Photos used with permission from The Garden City Collection.

These photographs were created for advertising purposes and depict an idealised boudoir. The elaborate dressing table is decorated with a lace table cloth, a floral arrangement and a silver set of two hair brushes and a mirror. In other images, a decorative screen and floor length mirror further allude to this being a space for studying fashion and beauty treatments. Whilst it was unlikely many of Spirella’s target customers had access to such a space, advertising photos certainly helped them to buy into the fantasy of the boudoir.

Early advertsing photograph of model wearing Spirella corset, c. 1914-1920, The Garden City Collection. FGCHM100.246.10a
Early advertsing photograph of model wearing Spirella corset, c. 1914-1920, The Garden City Collection. FGCHM100.246.10a
'The Finishing Touch' Boudoir Postcard By The Photochrom Co., c. 1920s, The Underpinnings Museum collection

'The Finishing Touch' Boudoir Postcard By The Photochrom Co

Date: c. 1920s

Origin: Great Britain

Brand: The Photochrom Co Ltd

 

Glamorous boudoirs were not just part of advertising campaigns but also depicted in illustrations like this postcard. It shows a ‘flapper girl’ at her toilette applying finishing powder. She is wearing a diaphanous lingerie robe and a matching boudoir cap decorated with an oversized bow. The sheer fabric reveals the outlines of her figure showing how the boudoir was connected to erotic ideas.

This understanding is further supported by the visible attributes that the design of the cap shares with ideas about the ideally decorated boudoir space. The colours and decorative elements which American interior designer de Wolfe described for her own personal boudoir in 1913 correspond with the visuals that were common in contemporary boudoir caps.

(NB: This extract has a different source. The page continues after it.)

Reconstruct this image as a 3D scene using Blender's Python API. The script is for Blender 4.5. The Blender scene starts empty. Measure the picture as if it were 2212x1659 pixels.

She depicted walls painted in ‘egg-shell blue-green’ with ‘ivory white’ woodwork and assures the reader that “there is always a possibility for rose-red in [her] rooms” (de Wolfe, 165f). While de Wolfe herself spoke critically of the boudoir cap, the glamorous and feminine space she envisioned appears to be perfectly captured in the design of contemporary boudoir caps. The colours ivory white and shell blue were common boudoir colours during the Edwardian period and remained so into the 1930s. And her touch of rose-red parallels the rosebud trimming which Mannin remembered “was considered very fetching on a boudoir cap.” (Mannin, 70). For women of lesser financial means the boudoir cap was a much more realistic way of emulating an upper-class life of leisure. Through this lingerie garment social aspirations could be acted out and temporarily achieved.

'Lacets Et Tissus Elastiques No 23' Elastic Trim Catalogue, c. 1900s, France Photography by Tigz Rice Studios From The Underpinnings Museum collection
'Lacets Et Tissus Elastiques No 23' Elastic Trim Catalogue, c. 1900s, France Photography by Tigz Rice Studios From The Underpinnings Museum collection

'Lacets Et Tissus Elastiques No 23' Elastic Trim Catalogue

Date:  c.1900s

Origin: France

Fabric: Elastics

 

A sample book of various elastic trims c. 1900. Elastication was still a relatively new technology, and these trim options offered makers of all varieties of clothing exciting possibilities. Elaborate frilly silk elastics were commonly used in lingerie and corsetry, mostly for garters and suspender straps. The examples in this book are notably intricate, with silk frills and woven patterns.

The colour palette of this catalogue typifies the Edwardian boudoir colour scheme ideal; egg shell blue and pale pink dominate the catalogue, with other pastel tones such as lilac and pale yellow also making an appearance. The beige shades were likely originally ivory, but have been faded and stained by the passage of time.